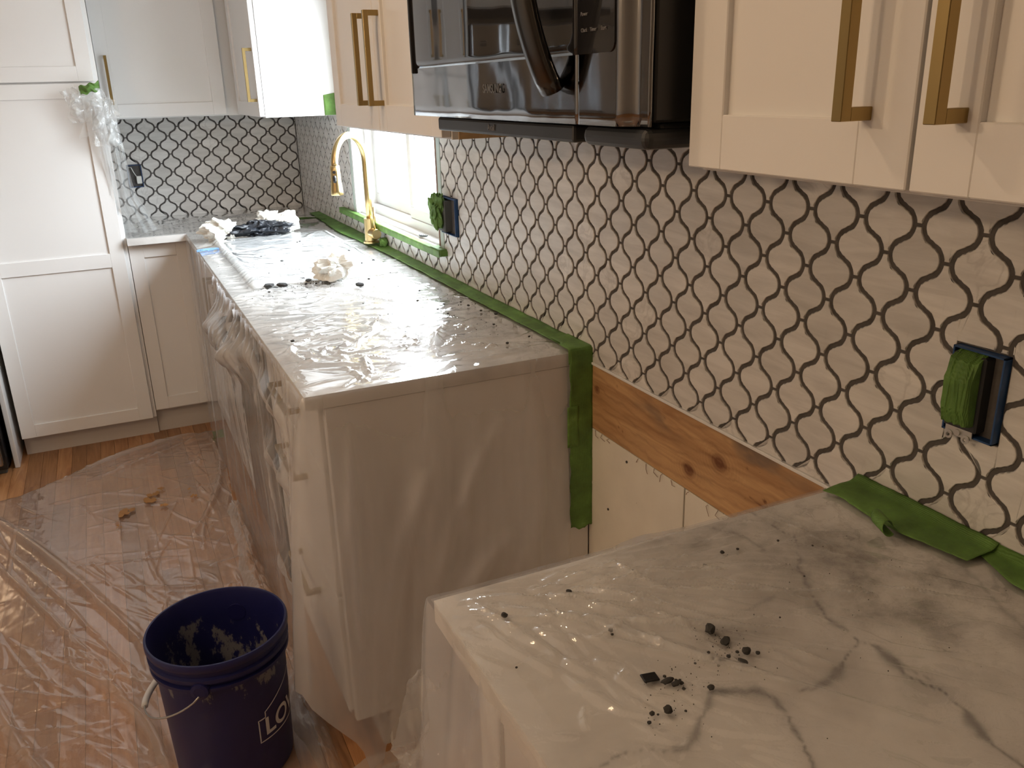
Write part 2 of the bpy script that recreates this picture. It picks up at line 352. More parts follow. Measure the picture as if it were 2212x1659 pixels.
# window in the right wall
bm = new(); box(bm, .055, .10, WY0, WY1, WZ0, WZ0+.035); box(bm, .055, .10, WY0, WY1, WZ1-.035, WZ1)
box(bm, .055, .10, WY0, WY0+.035, WZ0, WZ1); box(bm, .055, .10, WY1-.035, WY1, WZ0, WZ1)
win = struct('window_1', bm, VINYL)
def sash(y0, y1, x0, x1):
    bm = new(); f = .042; z0, z1 = WZ0+.035, WZ1-.035
    box(bm, x0, x1, y0, y1, z0, z0+f, .003); box(bm, x0, x1, y0, y1, z1-f, z1, .003); box(bm, x0, x1, y0, y0+f, z0+f, z1-f, .003); box(bm, x0, x1, y1-f, y1, z0+f, z1-f, .003)
    s = obj('sash', bm, VINYL, win); bm = new(); xm = (x0+x1)/2; box(bm, xm-.002, xm+.002, y0+f, y1-f, z0+f, z1-f); obj('pane', bm, GLASS, s)
sash(WY0+.035, -1.60, .058, .074); sash(-1.64, WY1-.035, .080, .096)
bm = new(); box(bm, .066, .074, -1.635, -1.605, 1.30, 1.36, .002); obj('sash_lock', bm, METALS, win)
bm = new(); box(bm, 0, .056, WY1-.004, WY1+.012, WZ0, WZ1); box(bm, 0.012, .056, WY0-.012, WY0, WZ0, WZ1); obj('jamb', bm, VINYL, win)
bm = new(); box(bm, -.001, .03, WY0-.004, WY0+.010, WZ0+.005, WZ1, .001); o = obj('exposed_edge', bm, EDGEW, win); o['label'] = 'dark raw wood edge beside the opening'
bm = new(); box(bm, -.022, .056, -2.113, -.873, .984, .9985, .003, 2); o = obj('window_sill', bm, SILL, win)
bm = new(); box(bm, .02, .058, WY0, WY1, .9985, 1.006); obj('sill_stop', bm, SILL, win)
# ------------------------------------------------------------------ lantern tiles
TW, TH = .0953, .085           # column pitch, tile height (two rows)
def outline():
    """lantern: S-shaped sides meeting the neighbours across an even joint, ragged like tumbled mosaic"""
    g = .0076; nk = .0036; A = TW/2-nk-g/2-TW/4; n = 13; cen = []
    for i in range(n+1):
        t = i/n; tt = t+.055*math.sin(2*math.pi*t); cen.append((TW/4+A*math.cos(math.pi*t), TH/2*tt))
    side = []; rg = random.Random(2)
    for i, (x, z) in enumerate(cen):
        a = cen[max(i-1, 0)]; b = cen[min(i+1, n)]; tx, tz = b[0]-a[0], b[1]-a[1]; L = math.hypot(tx, tz)
        if i == 0: tx, tz, L = 0, 1, 1
        if i == n: tx, tz, L = 0, 1, 1
        k = g/2+(rg.choice((-.0006, .0007)) if 3 <= i <= 10 and i % 2 else 0)
        side.append((x-tz/L*k, z+tx/L*k))
    side[-1] = (nk, TH/2-.0024)
    right = [(x, -z) for x, z in side[:0:-1]]+side
    return right+[(-x, z) for x, z in right[::-1]]
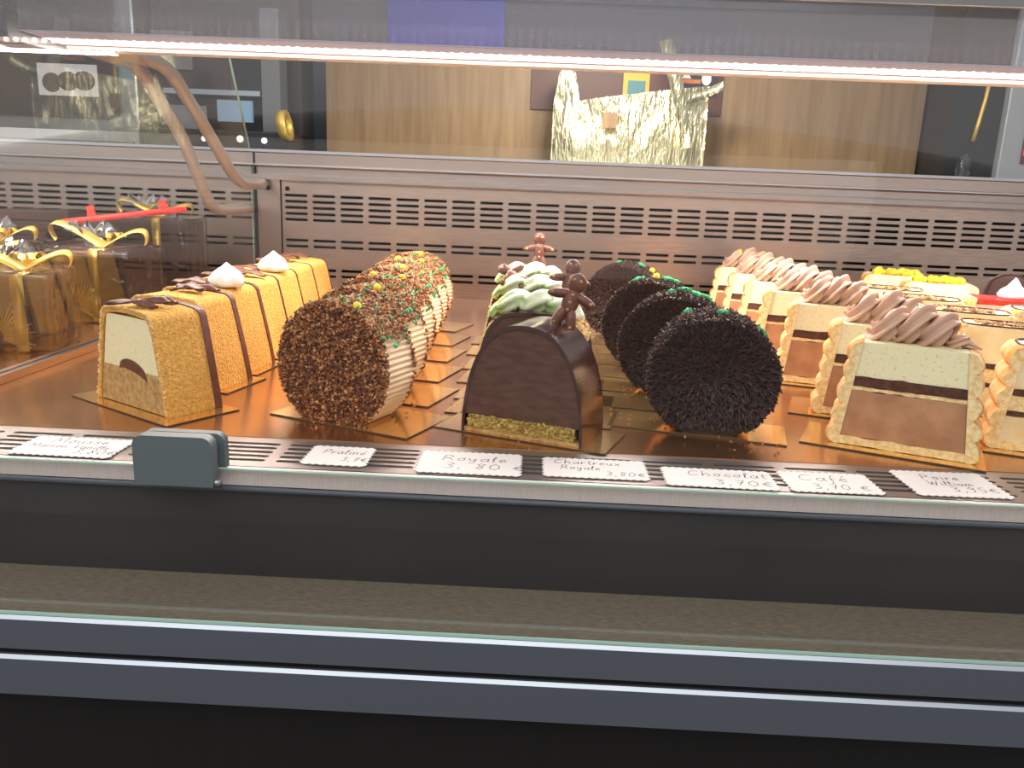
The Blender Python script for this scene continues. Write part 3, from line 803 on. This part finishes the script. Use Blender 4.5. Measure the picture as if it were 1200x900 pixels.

══════════════════════════════

-- Prompt --
From start to finish, output the listing exactly, but omit its pictures.

-- Written solution --
Write part 2 of the bpy script that recreates this picture. It picks up at line 352. More parts follow. Measure the picture as if it were 2212x1659 pixels.
# window in the right wall
bm = new(); box(bm, .055, .10, WY0, WY1, WZ0, WZ0+.035); box(bm, .055, .10, WY0, WY1, WZ1-.035, WZ1)
box(bm, .055, .10, WY0, WY0+.035, WZ0, WZ1); box(bm, .055, .10, WY1-.035, WY1, WZ0, WZ1)
win = struct('window_1', bm, VINYL)
def sash(y0, y1, x0, x1):
    bm = new(); f = .042; z0, z1 = WZ0+.035, WZ1-.035
    box(bm, x0, x1, y0, y1, z0, z0+f, .003); box(bm, x0, x1, y0, y1, z1-f, z1, .003); box(bm, x0, x1, y0, y0+f, z0+f, z1-f, .003); box(bm, x0, x1, y1-f, y1, z0+f, z1-f, .003)
    s = obj('sash', bm, VINYL, win); bm = new(); xm = (x0+x1)/2; box(bm, xm-.002, xm+.002, y0+f, y1-f, z0+f, z1-f); obj('pane', bm, GLASS, s)
sash(WY0+.035, -1.60, .058, .074); sash(-1.64, WY1-.035, .080, .096)
bm = new(); box(bm, .066, .074, -1.635, -1.605, 1.30, 1.36, .002); obj('sash_lock', bm, METALS, win)
bm = new(); box(bm, 0, .056, WY1-.004, WY1+.012, WZ0, WZ1); box(bm, 0.012, .056, WY0-.012, WY0, WZ0, WZ1); obj('jamb', bm, VINYL, win)
bm = new(); box(bm, -.001, .03, WY0-.004, WY0+.010, WZ0+.005, WZ1, .001); o = obj('exposed_edge', bm, EDGEW, win); o['label'] = 'dark raw wood edge beside the opening'
bm = new(); box(bm, -.022, .056, -2.113, -.873, .984, .9985, .003, 2); o = obj('window_sill', bm, SILL, win)
bm = new(); box(bm, .02, .058, WY0, WY1, .9985, 1.006); obj('sill_stop', bm, SILL, win)
# ------------------------------------------------------------------ lantern tiles
TW, TH = .0953, .085           # column pitch, tile height (two rows)
def outline():
    """lantern: S-shaped sides meeting the neighbours across an even joint, ragged like tumbled mosaic"""
    g = .0076; nk = .0036; A = TW/2-nk-g/2-TW/4; n = 13; cen = []
    for i in range(n+1):
        t = i/n; tt = t+.055*math.sin(2*math.pi*t); cen.append((TW/4+A*math.cos(math.pi*t), TH/2*tt))
    side = []; rg = random.Random(2)
    for i, (x, z) in enumerate(cen):
        a = cen[max(i-1, 0)]; b = cen[min(i+1, n)]; tx, tz = b[0]-a[0], b[1]-a[1]; L = math.hypot(tx, tz)
        if i == 0: tx, tz, L = 0, 1, 1
        if i == n: tx, tz, L = 0, 1, 1
        k = g/2+(rg.choice((-.0006, .0007)) if 3 <= i <= 10 and i % 2 else 0)
        side.append((x-tz/L*k, z+tx/L*k))
    side[-1] = (nk, TH/2-.0024)
    right = [(x, -z) for x, z in side[:0:-1]]+side
    return right+[(-x, z) for x, z in right[::-1]]
The Blender Python script for this scene continues. Write part 3, from line 803 on. This part finishes the script. Use Blender 4.5. Measure the picture as if it were 1200x900 pixels.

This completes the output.